Cuba's President Raul Castro is greeted by a Trinidadian coast guard officer, name not available, as Castro attended a wreath-laying ceremony at Conotaph Memorial Park, Port of Spain, Trinidad and Tobago, Wed. Dec. 7th, 2011. Behind Castro is Trinidad and Tobago's President George Maxwell Richards. Castro is in Trinidad to attend a summit with other Caribbean leaders. (AP Photo/Shirley Bahadur)
Cuba's President Raul Castro is greeted by a Trinidadian coast guard officer, name not available, as Castro attended a wreath-laying ceremony at Conotaph Memorial Park, Port of Spain, Trinidad and Tobago, Wed.
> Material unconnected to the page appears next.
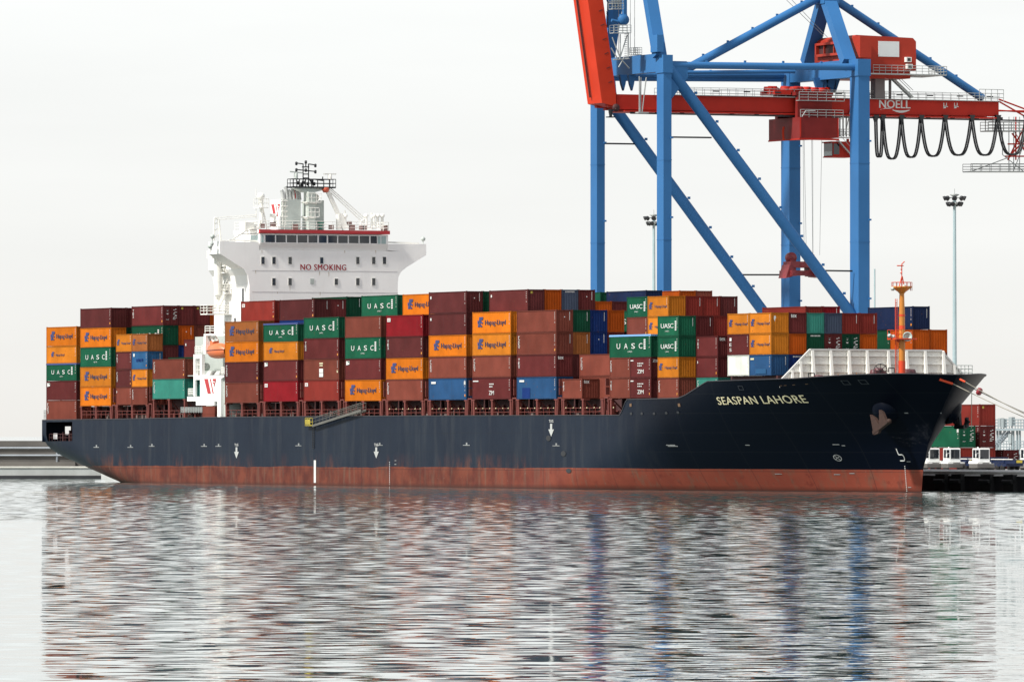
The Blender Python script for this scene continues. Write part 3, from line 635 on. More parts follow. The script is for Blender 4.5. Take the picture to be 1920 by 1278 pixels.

Dec. 7th, 2011. Behind Castro is Trinidad and Tobago's President George Maxwell Richards. Castro is in Trinidad to attend a summit with other Caribbean leaders. (AP Photo/Shirley Bahadur)
Shirley Bahadur / AP

Miami Herald Staff

The U.S. embargo on Cuba has forced the government of Trinidad and Tobago to shift a summit of Cuban and Caribbean Community leaders out of the Hilton Trinidad Conference Center in Port of Spain, according to a news media report Wednesday.

Trinidad’s Guardian newspaper reported that the U.S.-owned Hilton Worldwide, which manages the center, had announced that Washington would not issue it the license required for “providing any services that benefit the Cuban government.”

Cuban ruler Raúl Castro and his delegation were shifted to rooms at the nearby Kapok Hotel, according to the Guardian, while the delegations from the two other Caribbean Community (Caricom) member nations attending the event will remain at the Hilton.

The one-day Cuba-Caricom summit on Thursday, the fourth such gathering held over the last decade to deepen the commercial ties between the Caribbean islands, was shifted to the National Academy for the Performing Arts, according to the Guardian.

The Hilton hotel and conference center are owned by the government of Trinidad and Tobago but are managed by Hilton, which must obey U.S. embargo requirements because it is registered in the United States.

Castro was greeted with a 21-gun salute when he arrived in Port of Spain on Wednesday and insisted on reviewing a reception line of Trinidad and Tobago troops despite a strong rain, according to an Associated Press report.

The Guardian reported that Castro was scheduled to meet later Wednesday with Trinidad and Tobago Prime Minister Kamla-Persad Bissessar.